I recommend against using a belt grinder with a leather strop. On most all 1X30 grinders they run far too fast and greatly overheat the edge.

If you are "greatly overheat the edge" then that is from bad technique.

Like anything else it works perfectly fine when you do it correctly and field use has born that out.
 
Thanks for the great info guys. Sounds like I have my work cut out for me, still have a ways to go to get the bevel down to desired thickness. I'm curious for grinding down to my needed edge thickness, is an 80 grit belt on a slower speed too aggressive on a post heat treated blade? I keep a bucket of water next to the grinder and dunk every pass. Or is 120 as low as I should go?

I grind everything post HT and I use a 60 grit belt to grind bevels. You can go 36 or 40 grit, but I feel that those scratches are hard for me to clean up, and it's unnecessary on 1/8 steel. 60 grit will get you down real fast with a hard 1/8 piece of steel, and things clean up and get real smooth with one or two passes of a 180 grit belt after you get the bevels in.

36 grit and 60 grit belts are actually better because they cut more aggressively and do not build up as much heat. Using anything finer than these for "hogging" off steel will cause two things to happen. First, the belt isn't aggressive enough to remove the now hardened steel, and secondly, the blade will get very hot very fast.

Keep a 5 gal bucket of cold water handy, and squirt about half a bottle of Dawn into it. It'll keep the steel from flash rusting. This rust is easily removed with a scotchbrite belt, but it's better not to have rust form in the first place.

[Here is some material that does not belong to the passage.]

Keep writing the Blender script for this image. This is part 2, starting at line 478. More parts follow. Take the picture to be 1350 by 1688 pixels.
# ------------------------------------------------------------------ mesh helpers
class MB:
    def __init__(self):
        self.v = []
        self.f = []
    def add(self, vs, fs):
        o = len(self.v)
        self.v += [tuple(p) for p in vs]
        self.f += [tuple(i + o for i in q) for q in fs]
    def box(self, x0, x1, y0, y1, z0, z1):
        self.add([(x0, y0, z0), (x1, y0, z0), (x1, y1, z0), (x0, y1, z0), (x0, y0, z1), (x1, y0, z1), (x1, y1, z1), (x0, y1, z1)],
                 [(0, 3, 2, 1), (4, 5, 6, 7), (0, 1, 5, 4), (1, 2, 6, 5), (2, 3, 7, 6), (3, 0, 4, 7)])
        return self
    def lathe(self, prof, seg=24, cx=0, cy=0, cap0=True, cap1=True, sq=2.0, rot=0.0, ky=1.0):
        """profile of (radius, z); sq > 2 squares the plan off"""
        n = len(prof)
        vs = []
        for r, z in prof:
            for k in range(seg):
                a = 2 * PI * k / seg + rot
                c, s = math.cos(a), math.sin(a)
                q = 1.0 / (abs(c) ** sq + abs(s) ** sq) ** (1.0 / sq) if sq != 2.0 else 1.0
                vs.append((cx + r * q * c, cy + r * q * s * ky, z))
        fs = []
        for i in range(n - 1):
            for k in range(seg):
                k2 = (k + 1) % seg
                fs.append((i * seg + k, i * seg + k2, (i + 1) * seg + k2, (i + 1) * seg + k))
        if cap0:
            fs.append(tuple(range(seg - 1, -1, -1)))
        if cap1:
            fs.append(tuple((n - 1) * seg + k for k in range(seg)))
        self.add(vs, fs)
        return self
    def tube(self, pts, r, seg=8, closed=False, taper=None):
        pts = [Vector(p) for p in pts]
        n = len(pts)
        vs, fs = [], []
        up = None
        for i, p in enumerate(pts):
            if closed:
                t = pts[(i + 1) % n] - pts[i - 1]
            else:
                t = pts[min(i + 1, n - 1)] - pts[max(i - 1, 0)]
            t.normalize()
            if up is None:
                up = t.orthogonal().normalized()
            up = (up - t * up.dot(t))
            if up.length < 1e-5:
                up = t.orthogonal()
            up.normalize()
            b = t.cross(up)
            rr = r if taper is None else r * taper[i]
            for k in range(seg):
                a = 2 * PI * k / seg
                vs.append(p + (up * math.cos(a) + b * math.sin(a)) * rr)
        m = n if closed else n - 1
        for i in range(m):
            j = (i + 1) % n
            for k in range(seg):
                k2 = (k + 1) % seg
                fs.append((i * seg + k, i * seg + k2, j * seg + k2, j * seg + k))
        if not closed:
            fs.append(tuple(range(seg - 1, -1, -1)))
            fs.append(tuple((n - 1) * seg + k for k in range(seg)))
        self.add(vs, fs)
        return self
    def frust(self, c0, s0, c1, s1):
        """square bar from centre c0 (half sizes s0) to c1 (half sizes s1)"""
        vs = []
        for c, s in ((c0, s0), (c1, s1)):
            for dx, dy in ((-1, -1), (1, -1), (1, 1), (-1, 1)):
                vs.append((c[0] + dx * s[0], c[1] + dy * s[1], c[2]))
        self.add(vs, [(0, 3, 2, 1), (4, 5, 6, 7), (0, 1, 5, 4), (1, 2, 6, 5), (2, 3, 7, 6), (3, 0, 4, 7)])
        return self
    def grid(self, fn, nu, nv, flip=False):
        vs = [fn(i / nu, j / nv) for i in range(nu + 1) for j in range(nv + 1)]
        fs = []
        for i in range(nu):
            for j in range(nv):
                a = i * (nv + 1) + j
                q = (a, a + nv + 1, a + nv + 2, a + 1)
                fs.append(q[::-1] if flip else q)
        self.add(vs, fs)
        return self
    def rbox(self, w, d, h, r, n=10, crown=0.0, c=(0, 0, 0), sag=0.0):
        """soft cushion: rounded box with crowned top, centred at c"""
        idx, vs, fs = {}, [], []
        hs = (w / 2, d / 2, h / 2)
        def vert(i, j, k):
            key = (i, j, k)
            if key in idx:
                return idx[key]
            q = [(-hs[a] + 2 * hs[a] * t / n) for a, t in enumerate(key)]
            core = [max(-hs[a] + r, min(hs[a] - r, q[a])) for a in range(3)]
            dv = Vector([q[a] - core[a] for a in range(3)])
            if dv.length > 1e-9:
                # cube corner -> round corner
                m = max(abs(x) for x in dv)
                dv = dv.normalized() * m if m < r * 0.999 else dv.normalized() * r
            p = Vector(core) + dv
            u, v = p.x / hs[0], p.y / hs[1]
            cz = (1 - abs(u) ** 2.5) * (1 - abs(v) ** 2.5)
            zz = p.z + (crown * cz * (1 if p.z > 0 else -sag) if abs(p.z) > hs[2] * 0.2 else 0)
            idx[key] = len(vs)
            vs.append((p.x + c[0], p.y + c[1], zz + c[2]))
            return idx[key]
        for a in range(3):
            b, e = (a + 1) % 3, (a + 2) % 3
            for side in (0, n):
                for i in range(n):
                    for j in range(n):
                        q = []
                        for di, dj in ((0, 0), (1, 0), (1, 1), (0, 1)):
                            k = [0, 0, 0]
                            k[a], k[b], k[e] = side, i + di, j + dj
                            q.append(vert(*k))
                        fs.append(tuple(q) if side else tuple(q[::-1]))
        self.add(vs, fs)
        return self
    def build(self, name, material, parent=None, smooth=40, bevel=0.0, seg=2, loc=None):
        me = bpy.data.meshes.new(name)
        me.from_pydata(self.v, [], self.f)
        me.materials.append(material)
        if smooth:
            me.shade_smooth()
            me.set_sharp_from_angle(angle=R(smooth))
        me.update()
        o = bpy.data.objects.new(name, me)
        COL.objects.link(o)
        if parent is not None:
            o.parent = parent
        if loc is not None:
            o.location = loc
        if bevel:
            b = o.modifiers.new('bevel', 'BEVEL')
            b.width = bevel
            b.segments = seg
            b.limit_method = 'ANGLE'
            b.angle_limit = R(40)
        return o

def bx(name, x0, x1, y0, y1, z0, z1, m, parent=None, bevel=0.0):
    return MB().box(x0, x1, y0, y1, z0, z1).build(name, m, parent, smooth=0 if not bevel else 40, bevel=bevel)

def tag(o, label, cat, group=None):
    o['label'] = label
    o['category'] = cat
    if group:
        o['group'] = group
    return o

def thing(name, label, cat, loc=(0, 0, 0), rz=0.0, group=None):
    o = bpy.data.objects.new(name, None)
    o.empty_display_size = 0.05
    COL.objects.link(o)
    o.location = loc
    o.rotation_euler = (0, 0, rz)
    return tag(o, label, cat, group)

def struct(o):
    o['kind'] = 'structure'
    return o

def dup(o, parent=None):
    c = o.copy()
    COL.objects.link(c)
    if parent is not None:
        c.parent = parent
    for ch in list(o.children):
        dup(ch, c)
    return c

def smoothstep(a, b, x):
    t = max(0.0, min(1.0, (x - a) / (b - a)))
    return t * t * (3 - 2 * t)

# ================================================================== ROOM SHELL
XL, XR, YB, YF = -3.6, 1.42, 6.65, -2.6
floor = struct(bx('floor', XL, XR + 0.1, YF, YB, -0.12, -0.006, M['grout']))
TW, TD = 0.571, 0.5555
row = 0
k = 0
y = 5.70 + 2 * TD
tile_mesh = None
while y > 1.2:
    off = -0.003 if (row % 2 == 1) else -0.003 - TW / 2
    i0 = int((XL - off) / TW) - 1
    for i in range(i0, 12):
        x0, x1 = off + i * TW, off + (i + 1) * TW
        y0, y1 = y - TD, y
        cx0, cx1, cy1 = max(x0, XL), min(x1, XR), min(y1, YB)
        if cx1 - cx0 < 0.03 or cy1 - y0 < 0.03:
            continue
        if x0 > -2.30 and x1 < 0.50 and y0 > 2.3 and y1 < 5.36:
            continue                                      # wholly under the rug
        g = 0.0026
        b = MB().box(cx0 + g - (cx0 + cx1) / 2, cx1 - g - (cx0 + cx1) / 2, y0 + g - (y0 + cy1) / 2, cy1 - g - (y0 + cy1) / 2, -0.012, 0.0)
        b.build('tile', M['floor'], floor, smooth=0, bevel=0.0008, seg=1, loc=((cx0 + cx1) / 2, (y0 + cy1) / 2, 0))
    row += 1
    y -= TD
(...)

Keep some sharp new belts and your bucket handy. Use your bare hands to feel the heat in the blade. If the steel gets hot to the touch go ahead and dunk it to keep it cool. Your blade could burn your thumb and boil the water droplets off and still be under the temp it needs to ruin your heat treat. For me, keeping the bucket near just ensures that I have a cool and comfortable piece to work on. If you plan on wearing gloves and using push sticks at the belt grinder you usually run into overheating when grinding hard. You cant gauge whats going on.